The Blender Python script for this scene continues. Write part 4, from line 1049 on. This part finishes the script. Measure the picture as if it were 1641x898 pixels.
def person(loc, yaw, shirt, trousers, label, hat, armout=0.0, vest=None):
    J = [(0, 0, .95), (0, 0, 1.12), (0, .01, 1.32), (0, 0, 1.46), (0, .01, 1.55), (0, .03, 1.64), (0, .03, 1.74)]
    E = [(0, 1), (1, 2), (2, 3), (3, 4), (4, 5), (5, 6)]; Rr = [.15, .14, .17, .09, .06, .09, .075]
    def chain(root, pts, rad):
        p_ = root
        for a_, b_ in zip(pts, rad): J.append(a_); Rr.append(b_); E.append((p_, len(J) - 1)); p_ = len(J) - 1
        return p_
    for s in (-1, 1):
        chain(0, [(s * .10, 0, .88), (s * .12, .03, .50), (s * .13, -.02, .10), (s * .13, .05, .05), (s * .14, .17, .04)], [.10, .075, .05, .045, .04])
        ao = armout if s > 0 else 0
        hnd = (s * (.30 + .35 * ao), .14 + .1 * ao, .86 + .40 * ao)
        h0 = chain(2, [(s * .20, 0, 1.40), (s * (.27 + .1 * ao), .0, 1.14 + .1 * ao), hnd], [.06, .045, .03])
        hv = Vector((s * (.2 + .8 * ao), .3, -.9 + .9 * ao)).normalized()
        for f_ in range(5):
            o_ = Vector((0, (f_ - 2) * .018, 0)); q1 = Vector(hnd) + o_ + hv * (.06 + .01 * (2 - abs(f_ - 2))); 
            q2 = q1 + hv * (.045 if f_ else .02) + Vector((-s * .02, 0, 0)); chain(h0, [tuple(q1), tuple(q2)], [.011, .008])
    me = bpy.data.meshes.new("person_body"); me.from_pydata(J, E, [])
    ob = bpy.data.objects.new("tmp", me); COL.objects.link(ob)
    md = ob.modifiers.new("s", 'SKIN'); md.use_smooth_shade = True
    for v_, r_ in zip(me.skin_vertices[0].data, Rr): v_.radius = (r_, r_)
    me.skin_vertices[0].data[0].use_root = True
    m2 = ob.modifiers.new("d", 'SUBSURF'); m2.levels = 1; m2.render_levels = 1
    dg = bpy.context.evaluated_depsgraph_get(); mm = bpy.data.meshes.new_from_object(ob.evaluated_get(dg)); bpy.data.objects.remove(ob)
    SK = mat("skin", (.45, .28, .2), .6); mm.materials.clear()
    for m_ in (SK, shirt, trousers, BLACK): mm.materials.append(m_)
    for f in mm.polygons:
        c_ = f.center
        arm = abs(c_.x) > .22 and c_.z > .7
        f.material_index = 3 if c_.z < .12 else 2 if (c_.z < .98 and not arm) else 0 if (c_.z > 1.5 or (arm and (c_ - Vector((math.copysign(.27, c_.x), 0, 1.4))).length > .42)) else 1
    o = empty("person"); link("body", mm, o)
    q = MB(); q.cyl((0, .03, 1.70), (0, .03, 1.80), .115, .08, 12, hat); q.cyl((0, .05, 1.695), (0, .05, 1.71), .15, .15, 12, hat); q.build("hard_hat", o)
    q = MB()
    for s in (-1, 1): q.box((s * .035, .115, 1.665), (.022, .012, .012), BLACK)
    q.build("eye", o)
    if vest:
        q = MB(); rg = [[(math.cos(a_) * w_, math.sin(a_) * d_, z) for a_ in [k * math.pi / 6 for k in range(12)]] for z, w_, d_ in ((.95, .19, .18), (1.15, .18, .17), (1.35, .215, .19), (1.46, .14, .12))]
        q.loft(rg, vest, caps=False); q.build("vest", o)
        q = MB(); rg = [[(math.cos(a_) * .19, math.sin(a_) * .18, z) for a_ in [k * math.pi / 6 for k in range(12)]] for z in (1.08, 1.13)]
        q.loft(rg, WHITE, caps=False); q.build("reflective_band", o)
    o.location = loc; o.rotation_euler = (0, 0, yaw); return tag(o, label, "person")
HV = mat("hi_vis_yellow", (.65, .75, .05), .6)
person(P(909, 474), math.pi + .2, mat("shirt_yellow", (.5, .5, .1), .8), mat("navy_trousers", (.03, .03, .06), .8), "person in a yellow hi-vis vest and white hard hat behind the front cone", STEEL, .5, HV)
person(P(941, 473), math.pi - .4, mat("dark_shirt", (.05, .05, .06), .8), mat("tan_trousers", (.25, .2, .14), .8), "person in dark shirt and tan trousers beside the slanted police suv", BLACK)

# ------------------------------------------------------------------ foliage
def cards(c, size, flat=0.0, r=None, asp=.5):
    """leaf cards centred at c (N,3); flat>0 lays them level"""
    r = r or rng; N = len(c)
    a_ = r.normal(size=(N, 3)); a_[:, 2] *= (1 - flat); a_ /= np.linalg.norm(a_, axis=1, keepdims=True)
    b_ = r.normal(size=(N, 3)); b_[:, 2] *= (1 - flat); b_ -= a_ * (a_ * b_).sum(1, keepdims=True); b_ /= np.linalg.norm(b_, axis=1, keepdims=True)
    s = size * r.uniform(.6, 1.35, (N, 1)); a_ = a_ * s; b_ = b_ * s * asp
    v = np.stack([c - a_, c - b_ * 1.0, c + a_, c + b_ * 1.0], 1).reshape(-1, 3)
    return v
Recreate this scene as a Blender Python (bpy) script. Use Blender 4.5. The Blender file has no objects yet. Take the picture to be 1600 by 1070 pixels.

■ **Requirement**
Please reproduce every line of the material word for word.

■ **In response**
The Blender Python script for this scene continues. Write part 4, from line 1049 on. This part finishes the script. Measure the picture as if it were 1641x898 pixels.
def person(loc, yaw, shirt, trousers, label, hat, armout=0.0, vest=None):
    J = [(0, 0, .95), (0, 0, 1.12), (0, .01, 1.32), (0, 0, 1.46), (0, .01, 1.55), (0, .03, 1.64), (0, .03, 1.74)]
    E = [(0, 1), (1, 2), (2, 3), (3, 4), (4, 5), (5, 6)]; Rr = [.15, .14, .17, .09, .06, .09, .075]
    def chain(root, pts, rad):
        p_ = root
        for a_, b_ in zip(pts, rad): J.append(a_); Rr.append(b_); E.append((p_, len(J) - 1)); p_ = len(J) - 1
        return p_
    for s in (-1, 1):
        chain(0, [(s * .10, 0, .88), (s * .12, .03, .50), (s * .13, -.02, .10), (s * .13, .05, .05), (s * .14, .17, .04)], [.10, .075, .05, .045, .04])
        ao = armout if s > 0 else 0
        hnd = (s * (.30 + .35 * ao), .14 + .1 * ao, .86 + .40 * ao)
        h0 = chain(2, [(s * .20, 0, 1.40), (s * (.27 + .1 * ao), .0, 1.14 + .1 * ao), hnd], [.06, .045, .03])
        hv = Vector((s * (.2 + .8 * ao), .3, -.9 + .9 * ao)).normalized()
        for f_ in range(5):
            o_ = Vector((0, (f_ - 2) * .018, 0)); q1 = Vector(hnd) + o_ + hv * (.06 + .01 * (2 - abs(f_ - 2))); 
            q2 = q1 + hv * (.045 if f_ else .02) + Vector((-s * .02, 0, 0)); chain(h0, [tuple(q1), tuple(q2)], [.011, .008])
    me = bpy.data.meshes.new("person_body"); me.from_pydata(J, E, [])
    ob = bpy.data.objects.new("tmp", me); COL.objects.link(ob)
    md = ob.modifiers.new("s", 'SKIN'); md.use_smooth_shade = True
    for v_, r_ in zip(me.skin_vertices[0].data, Rr): v_.radius = (r_, r_)
    me.skin_vertices[0].data[0].use_root = True
    m2 = ob.modifiers.new("d", 'SUBSURF'); m2.levels = 1; m2.render_levels = 1
    dg = bpy.context.evaluated_depsgraph_get(); mm = bpy.data.meshes.new_from_object(ob.evaluated_get(dg)); bpy.data.objects.remove(ob)
    SK = mat("skin", (.45, .28, .2), .6); mm.materials.clear()
    for m_ in (SK, shirt, trousers, BLACK): mm.materials.append(m_)
    for f in mm.polygons:
        c_ = f.center
        arm = abs(c_.x) > .22 and c_.z > .7
        f.material_index = 3 if c_.z < .12 else 2 if (c_.z < .98 and not arm) else 0 if (c_.z > 1.5 or (arm and (c_ - Vector((math.copysign(.27, c_.x), 0, 1.4))).length > .42)) else 1
    o = empty("person"); link("body", mm, o)
    q = MB(); q.cyl((0, .03, 1.70), (0, .03, 1.80), .115, .08, 12, hat); q.cyl((0, .05, 1.695), (0, .05, 1.71), .15, .15, 12, hat); q.build("hard_hat", o)
    q = MB()
    for s in (-1, 1): q.box((s * .035, .115, 1.665), (.022, .012, .012), BLACK)
    q.build("eye", o)
    if vest:
        q = MB(); rg = [[(math.cos(a_) * w_, math.sin(a_) * d_, z) for a_ in [k * math.pi / 6 for k in range(12)]] for z, w_, d_ in ((.95, .19, .18), (1.15, .18, .17), (1.35, .215, .19), (1.46, .14, .12))]
        q.loft(rg, vest, caps=False); q.build("vest", o)
        q = MB(); rg = [[(math.cos(a_) * .19, math.sin(a_) * .18, z) for a_ in [k * math.pi / 6 for k in range(12)]] for z in (1.08, 1.13)]
        q.loft(rg, WHITE, caps=False); q.build("reflective_band", o)
    o.location = loc; o.rotation_euler = (0, 0, yaw); return tag(o, label, "person")
HV = mat("hi_vis_yellow", (.65, .75, .05), .6)
person(P(909, 474), math.pi + .2, mat("shirt_yellow", (.5, .5, .1), .8), mat("navy_trousers", (.03, .03, .06), .8), "person in a yellow hi-vis vest and white hard hat behind the front cone", STEEL, .5, HV)
person(P(941, 473), math.pi - .4, mat("dark_shirt", (.05, .05, .06), .8), mat("tan_trousers", (.25, .2, .14), .8), "person in dark shirt and tan trousers beside the slanted police suv", BLACK)

# ------------------------------------------------------------------ foliage
def cards(c, size, flat=0.0, r=None, asp=.5):
    """leaf cards centred at c (N,3); flat>0 lays them level"""
    r = r or rng; N = len(c)
    a_ = r.normal(size=(N, 3)); a_[:, 2] *= (1 - flat); a_ /= np.linalg.norm(a_, axis=1, keepdims=True)
    b_ = r.normal(size=(N, 3)); b_[:, 2] *= (1 - flat); b_ -= a_ * (a_ * b_).sum(1, keepdims=True); b_ /= np.linalg.norm(b_, axis=1, keepdims=True)
    s = size * r.uniform(.6, 1.35, (N, 1)); a_ = a_ * s; b_ = b_ * s * asp
    v = np.stack([c - a_, c - b_ * 1.0, c + a_, c + b_ * 1.0], 1).reshape(-1, 3)
    return v
Recreate this scene as a Blender Python (bpy) script. Use Blender 4.5. The Blender file has no objects yet. Take the picture to be 1600 by 1070 pixels.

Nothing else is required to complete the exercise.